O fundo de equalização é uma tentativa de alcançar um maior equilíbrio federativo com a proposta, dividindo o benefício que os estados superendividados terão com as demais unidades da federação. Atualmente, São Paulo, Rio de Janeiro, Minas Gerais e Rio Grande do Sul respondem por quase 90% da dívida estadual com a União.
Estados se queixam
Mesmo assim, os estados com dívidas baixas ou que não estão devendo nada para o Tesouro Nacional ainda não consideram a proposta justa.
O governador do Piauí, Rafael Fonteles, afirmou que os cinco estados mais endividados, o que também inclui Goiás, podem ter uma redução superior a R$ 25 bilhões por ano nos encargos da dívida, enquanto o fundo seria irrigado com menos de R$ 6 bilhões por ano.
“Continuamos defendendo que é mais justo que o valor anual da redução dos encargos da dívida dos cinco estados seja igual ao valor anual disponibilizado para os demais 22 estados, através do fundo de equalização federativa”, disse nas redes sociais.
Há uma proposta também para que o repasse para o fundo seja representa 2 pontos percentuais dos juros, em vez de 1 ponto. Não há consenso, porém, entre os estados menos endividados. Parte dos governadores teme perder os recursos referentes a 1 ponto já acordado.
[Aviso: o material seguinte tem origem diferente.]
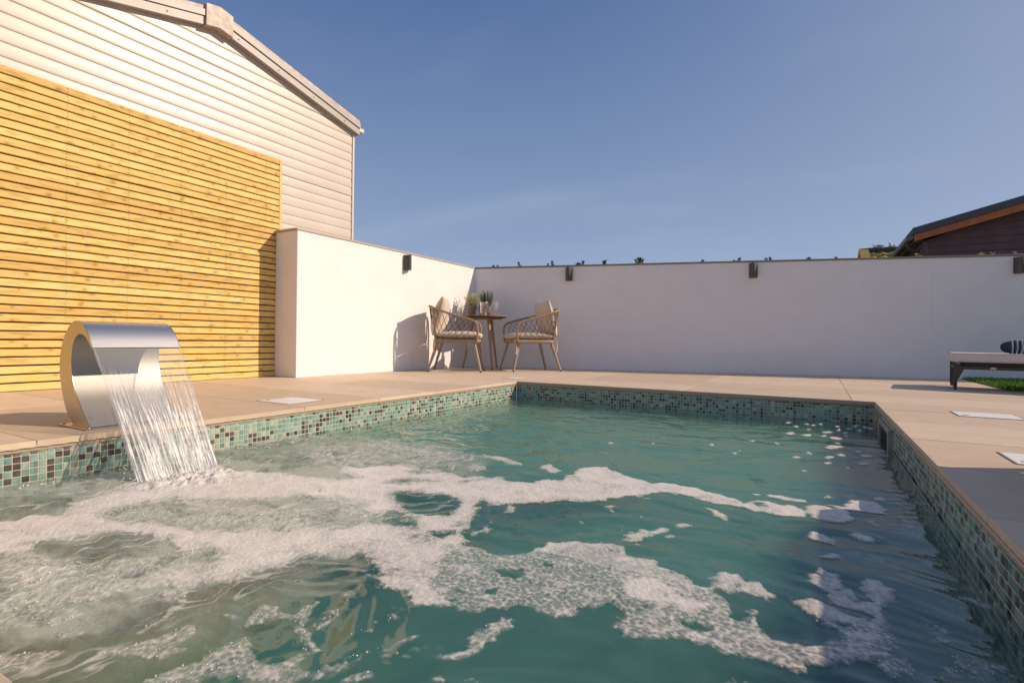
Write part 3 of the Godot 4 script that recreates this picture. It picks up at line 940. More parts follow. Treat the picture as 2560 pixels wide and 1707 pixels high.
	raft(film, 0.85, [122, -3684, 108, -3632, 83, -3616, 72, -3651, 85, -3703, 110, -3720])
	raft(film, 0.85, [119, -3369, 97, -3318, 56, -3291, 36, -3313, 57, -3364, 99, -3392])
	raft(film, 0.85, [-20, -3081, -27, -3045, -41, -3036, -48, -3062, -42, -3099, -27, -3108])
	raft(film, 0.85, [-71, -2963, -77, -2929, -91, -2920, -99, -2944, -93, -2979, -79, -2988])
	raft(film, 0.85, [71, -3038, 62, -3003, 45, -2992, 36, -3016, 45, -3052, 63, -3063])
	raft(film, 0.85, [129, -3124, 117, -3086, 96, -3072, 86, -3096, 98, -3135, 119, -3149])
	raft(film, 0.85, [207, -3301, 196, -3261, 178, -3249, 170, -3277, 181, -3318, 200, -3330])
	raft(film, 0.85, [244, -3178, 227, -3137, 199, -3119, 187, -3141, 203, -3182, 232, -3201])
	raft(film, 0.85, [212, -2959, 197, -2923, 171, -2906, 159, -2925, 174, -2962, 200, -2979])
	raft(film, 0.85, [61, -2877, 54, -2846, 41, -2837, 35, -2860, 42, -2891, 55, -2900])
	raft(film, 0.85, [-32, -2656, -39, -2628, -54, -2618, -62, -2636, -55, -2665, -40, -2675])
	raft(film, 0.85, [-958, -2786, -955, -2751, -969, -2741, -988, -2766, -991, -2802, -976, -2812])
	raft(film, 0.85, [-901, -2524, -895, -2496, -902, -2492, -914, -2515, -920, -2543, -913, -2547])
	raft(film, 0.85, [-476, -1660, -475, -1648, -480, -1645, -485, -1654, -486, -1666, -482, -1669])
	raft(film, 0.85, [-677, -1549, -674, -1537, -679, -1535, -685, -1543, -688, -1554, -683, -1557])
	raft(film, 0.85, [-617, -1518, -616, -1507, -623, -1503, -630, -1510, -631, -1522, -624, -1526])
	raft(film, 0.85, [-583, -1439, -583, -1428, -590, -1424, -597, -1430, -597, -1441, -590, -1445])
	raft(film, 0.85, [-490, -1524, -490, -1513, -496, -1509, -503, -1516, -503, -1527, -496, -1531])
	raft(film, 0.85, [-383, -1438, -384, -1427, -392, -1423, -398, -1428, -396, -1439, -389, -1443])
	raft(film, 0.85, [-575, -1713, -578, -1697, -592, -1689, -603, -1696, -600, -1712, -586, -1721])
	raft(film, 0.85, [-569, -1677, -569, -1663, -577, -1658, -585, -1667, -585, -1680, -577, -1686])
	raft(film, 0.85, [-512, -1883, -512, -1867, -520, -1863, -527, -1874, -527, -1890, -520, -1895])
	raft(film, 0.85, [-612, -1299, -610, -1291, -614, -1289, -619, -1295, -621, -1303, -617, -1305])
	raft(film, 0.9, [-1059, -2096, -1033, -2149, -929, -2043, -961, -1999])
	raft(film, 0.7, [-1090, -1938, -1044, -1968, -971, -1952, -1031, -1944])
	raft(film, 0.75, [-1332, -2174, -1283, -2184, -1172, -2097, -1105, -2059, -1174, -2057, -1269, -2072])
	raft(film, 0.85, [-475, -1435, -454, -1485, -449, -1565, -416, -1554, -407, -1608, -383, -1599, -388, -1556, -414, -1510, -439, -1451])
	raft(film, 0.8, [-377, -1548, -346, -1552, -360, -1533])
	raft(film, 0.8, [-370, -1639, -349, -1673, -316, -1665, -341, -1636])
	raft(film, 0.8, [-441, -1422, -419, -1449, -423, -1416])
	raft(film, 0.85, [-845, -1235, -846, -1300, -842, -1332, -819, -1317, -823, -1275])
	raft(film, 0.85, [-861, -1451, -897, -1552, -871, -1542, -839, -1512, -849, -1482])
	raft(film, 0.8, [-857, -1408, -851, -1428, -847, -1398])
	raft(film, 0.8, [-856, -1354, -858, -1391, -844, -1357])
	raft(film, 0.85, [-1384, -2075, -1393, -2148, -1293, -2174, -1208, -2103, -1107, -2063, -1145, -2049, -1258, -2070, -1325, -2114])
	raft(film, 0.75, [-1330, -1953, -1278, -1998, -1236, -1957, -1217, -1863, -1270, -1850])
	raft(film, 0.85, [-1057, -2084, -1045, -2161, -925, -2042, -954, -2003])
	raft(film, 0.7, [-1083, -1939, -1044, -1975, -967, -1945, -1032, -1942])
	raft(film, 0.72, [-948, -612, -973, -649, -992, -682, -952, -706, -908, -711, -906, -774, -875, -723, -845, -684, -813, -665, -775, -663, -765, -634, -783, -635, -814, -652, -854, -666, -861, -689, -886, -694, -914, -678, -935, -650])
	raft(film, 0.72, [-941, -421, -923, -460, -909, -504, -903, -556, -910, -606, -887, -601, -855, -580, -818, -570, -789, -587, -774, -623, -746, -602, -753, -572, -754, -543, -789, -527, -835, -528, -848, -496, -854, -473])
	raft(film, 0.68, [-1274, -321, -1186, -391, -1109, -421, -1071, -466, -1052, -496, -1042, -532, -1032, -571, -1005, -568, -982, -544, -1003, -507, -957, -530, -951, -499, -977, -473, -1027, -459, -1097, -428, -1127, -393, -1127, -367, -1133, -348, -1195, -301])
	raft(film, 0.6, [-1022, -612, -1004, -644, -979, -652, -1002, -617])
	raft(film, 0.5, [-1218, -420, -1208, -458, -1163, -479, -1188, -438])
	raft(film, 0.8, [-558, -732, -562, -751, -551, -775, -556, -834, -548, -886, -545, -917, -542, -926, -541, -905, -507, -918, -509, -882, -513, -835, -509, -801, -522, -770, -538, -744])
	raft(film, 0.7, [-510, -916, -497, -953, -494, -940])
	raft(film, 0.8, [-532, -682, -531, -702, -517, -710, -502, -685])
	raft(film, 0.8, [-485, -711, -478, -724, -458, -712])
	raft(film, 0.75, [-338, -1000, -330, -1026, -312, -1030, -306, -992])
	raft(film, 0.5, [-773, -665, -746, -718, -731, -789, -729, -835, -722, -831, -722, -780, -733, -714])
	raft(film, 0.5, [-750, -605, -708, -663, -668, -722, -639, -777, -605, -824, -632, -769, -661, -714, -697, -653])
	raft(film, 0.5, [-763, -543, -742, -589, -702, -639, -660, -692, -608, -741, -567, -808, -602, -733, -649, -682, -697, -601, -718, -555])
	raft(film, 0.5, [-671, -598, -655, -632, -630, -662, -626, -639, -630, -608])
	raft(film, 0.5, [-751, -756, -749, -808, -738, -845, -740, -776])
	raft(film, 0.5, [-1070, -683, -1021, -725, -999, -761, -1021, -713])
	raft(film, 0.5, [-1058, -850, -1007, -913, -988, -948, -1002, -884])
	raft(film, 0.5, [-1088, -752, -1047, -805, -990, -840, -1026, -789])
	raft(film, 0.5, [-892, -767, -891, -818, -877, -881, -872, -913, -867, -833])
	raft(film, 0.5, [-838, -689, -850, -739, -852, -791, -861, -827, -844, -829, -818, -743, -812, -691])
	raft(film, 0.5, [-1149, -793, -1118, -823, -1043, -838, -1085, -812])


func white_walls() -> void:
	var o := thing("white_wall", "white rendered side wall in full sun, joined to the end of the timber screen", "wall", Vector3(-4.635, 0, -5.2))
	var b := MB.new()
	b.box(Vector3(0, 0.73, 0.03), Vector3(0.33, 1.46, 3.36), 0.004)
	put("render", b, M.render, o)
	b = MB.new()
	b.box(Vector3(-0.004, 1.4715, 0.03), Vector3(0.354, 0.022, 3.384), 0.003)
	put("coping", b, M.cap, o)
	var turn := atan2(BN.x, BN.z)
	o = thing("white_wall", "long white rendered back wall in shade behind the pool, with its coping coloured darker for shade", "wall", B0, turn)
	# local x runs along the wall, z out of its face
	b = MB.new()
	b.box(Vector3(4.4, 0.728, -0.0985), Vector3(9.0, 1.456, 0.19))
	put("core", b, M.render_end, o)
	for r in [[-0.08, 5.8496], [5.8504, 8.9]]:
		b = MB.new()
		b.box(Vector3((r[0] + r[1]) / 2, 0.729, -0.006), Vector3(r[1] - r[0], 1.458, 0.012), 0.001)
		put("render_panel", b, M.render, o)
	b = MB.new()
	b.box(Vector3(4.42, 1.4705, -0.10), Vector3(8.99, 0.021, 0.226), 0.003)
	put("coping", b, M.cap_shaded, o)


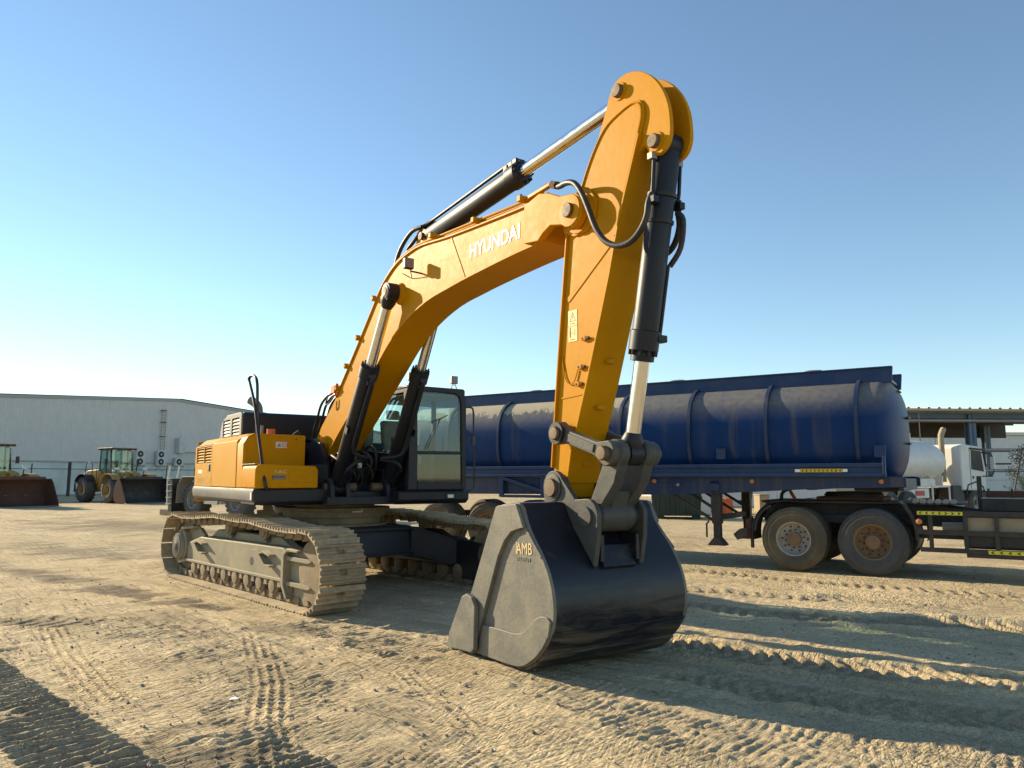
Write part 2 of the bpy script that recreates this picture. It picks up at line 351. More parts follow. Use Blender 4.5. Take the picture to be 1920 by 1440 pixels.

Mesmo entre os mais endividados, Goiás também tem divergência em relação à proposta atual de Pacheco. Segundo o governo goiano, o projeto não proporcionará a redução dos juros como se vinha discutindo, de IPCA + 1% ou IPCA + 2%, porque dependerá do repasse de ativos, cuja aceitação depende da União.
“O governo de Goiás reconhece a importância da iniciativa, todavia aponta que a proposta, em sua forma atual, não atenderá plenamente às necessidades do estado”, diz, em nota.